Le tribunal de grande instance de Dole ordonne le retrait de la caméra, ce que confirme la cour d’appel de Besançon, le 1er avril 2009, « attendu que Liliane B est en droit de recevoir à son domicile toute personne de son choix, sans que les passages correspondants ne soient filmés et enregistrés ».

Emmanuel A se pourvoit en cassation, en soutenant que « l’installation d’un système de vidéosurveillance dans un lieu privé grevé d’une servitude de passage permet d’assurer la conciliation entre la prévention des atteintes aux biens et aux personnes et le droit au respect de la vie privée, dès lors que les usagers de ce lieu sont informés de manière claire et permanente de la mise en place d’un tel dispositif ». La Cour de cassation rejette sa demande, le 1er juillet 2010.

Trouble manifestement illicite

La cour d’appel d’Aix-en-Provence se réfère aux deux arrêts de cassation précédents, le 20 septembre 2018, lorsqu’elle statue sur un problème de servitude de passage au sein d’une copropriété. Les époux X, dont une bande de terrain est grevée d’une servitude au profit de deux maisons enclavées, celles des A et des B, font installer six caméras – cinq fixes et une sphérique - sur leur villa, afin, notamment, de surveiller ce chemin.

Les A et les B les assignent en référé, pour les voir condamner à les retirer, en soutenant qu’elles causent un trouble manifestement illicite, au regard de l’article 9 du code civil. Ils fournissent un procès-verbal d’huissier qui démontre que les caméras, situées en hauteur, couvrent leurs allées et venues. Ils ajoutent qu’aux termes du règlement de copropriété, la totalité du terrain constitue une partie commune, seules les constructions étant privatives, et qu’il fallait l’autorisation de l’assemblée générale des copropriétaires pour installer de la vidéosurveillance qui couvre une partie commune. Le tribunal de grande instance de Marseille ordonne leur enlèvement sous astreinte, le 23 juin 2017.

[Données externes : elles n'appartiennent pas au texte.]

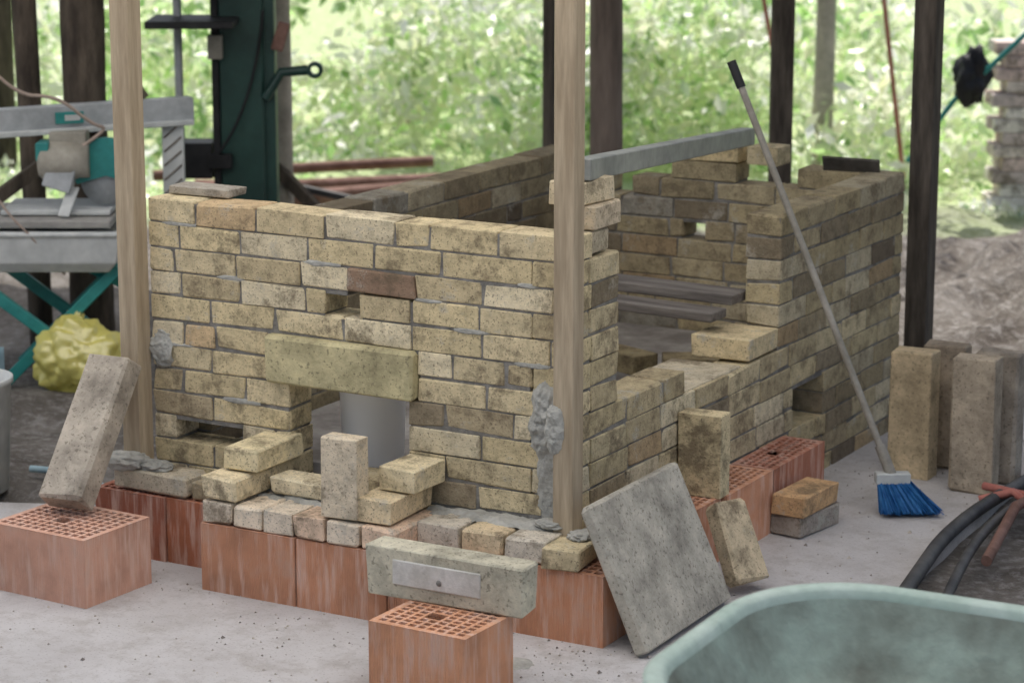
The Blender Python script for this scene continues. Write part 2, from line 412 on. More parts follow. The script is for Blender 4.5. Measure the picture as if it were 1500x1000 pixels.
bk(-.55,1.2,.30,.23,.115,.062,rz=.3,dark=.9); bk(-.30,1.15,.30,.2,.115,.062,rz=.2,dark=.9); bk(-.7,1.7,.3,.23,.115,.062,rz=-.4,dark=.9); bk(-.45,1.75,.3,.23,.115,.062,rz=.5,dark=.9)
bk(-1.3,.13,1.078,.21,.10,.022,rz=.04,col=(.42,.38,.32))
kiln.append(A4.obj("stacked_bricks",M_brick))
kiln.append(Mo.obj("mortar_joints",M_mortar))
for o in kiln: fixn(o)
kiln.append(box("inner_floor",(-.71,1.25,.15),(1.17,2.24,.30),M_floorshade,ch=.002))
lint=box("lintel_block",(-.745,.035,.638),(.505,.13,.142),M_block,ch=.006,jit=.002,col=(.60,.53,.31)); kiln.append(lint)
def clay_block(name,x0,x1,y0,y1,h=.2,rz=0,nx=9,ny=8,col=(.60,.30,.18),z=0):
    cx,cy=(x0+x1)/2,(y0+y1)/2; hx,hy=(x1-x0)/2,(y1-y0)/2
    vs=[];fs=[]
    def v(*p): vs.append(Vector(p)); return len(vs)-1
    m=.014
    xs=[-hx+m+(2*hx-2*m)*i/nx for i in range(nx+1)]; ys=[-hy+m+(2*hy-2*m)*i/ny for i in range(ny+1)]
    t=.0042
    def quad(a,b,c_,d): fs.append((v(*a),v(*b),v(*c_),v(*d)))
    X=[-hx,xs[0],xs[-1],hx]; Y=[-hy,ys[0],ys[-1],hy]
    for i in range(3):
        for j in range(3):
            if i==1 and j==1: continue
            quad((X[i],Y[j],h),(X[i+1],Y[j],h),(X[i+1],Y[j+1],h),(X[i],Y[j+1],h))
    ic0,ic1=nx//2-1,nx//2+1; jc0,jc1=ny//2-1,ny//2+1
    for i in range(nx):
        for j in range(ny):
            a,b,c1,d1=xs[i],xs[i+1],ys[j],ys[j+1]
            big=(ic0<=i<ic1 and jc0<=j<jc1)
            e0=a+(0 if big and i>ic0 else t); e1=b-(0 if big and i<ic1-1 else t); g0=c1+(0 if big and j>jc0 else t); g1=d1-(0 if big and j<jc1-1 else t)
            o=[(a,c1),(b,c1),(b,d1),(a,d1)]; q=[(e0,g0),(e1,g0),(e1,g1),(e0,g1)]
            for k in range(4):
                k2=(k+1)%4
                if o[k]!=q[k] or o[k2]!=q[k2]:
                    quad((*o[k],h),(*o[k2],h),(*q[k2],h),(*q[k],h))
                    quad((*q[k],h),(*q[k2],h),(*q[k2],h-.09),(*q[k],h-.09))
            quad(*[(*p,h-.09) for p in q])
    def side(p,q,nn):
        p=Vector(p);q=Vector(q);L_=(q-p).length;k=max(6,int(L_/.0075)); nn=Vector(nn); prev=None
        for i in range(2*k+1):
            tt=i/(2*k); b=p.lerp(q,tt)-nn*(.0026 if i%2 else 0.0003)
            cur=(v(b.x,b.y,0),v(b.x,b.y,h))
            if prev: fs.append((prev[0],cur[0],cur[1],prev[1]))
            prev=cur
    side((-hx,-hy,0),(hx,-hy,0),(0,-1,0)); side((hx,-hy,0),(hx,hy,0),(1,0,0)); side((hx,hy,0),(-hx,hy,0),(0,1,0)); side((-hx,hy,0),(-hx,-hy,0),(-1,0,0))
    R=Matrix.Rotation(rz,3,'Z'); vs=[R@p+Vector((cx,cy,z)) for p in vs]
    k=random.uniform(.9,1.06)
    return newmesh(name,vs,fs,M_clay,[tuple(q*k for q in col)]*len(vs))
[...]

Les X font appel, en soutenant que leurs caméras sont situées sur leurs parties privatives, de sorte qu’aucune autorisation ne leur était nécessaire. La cour d’appel d’Aix-en-Provence, qui statue le 20 septembre 2018, met les points sur les i : « Ce qui est stigmatisé, ça n’est pas le lieu d’installation des caméras, mais les endroits qu’elles filment, qui sont soit communs, soit privés, mais utilisés par les copropriétaires pour gagner leur domicile. » Faisant référence aux arrêts du 1er juillet 2010 et du 11 mai 2011, elle confirme l’ordonnance du tribunal. Elle estime que « la volonté sécuritaire des époux Z est sans proportion avec le respect de la vie privée de leurs voisins ».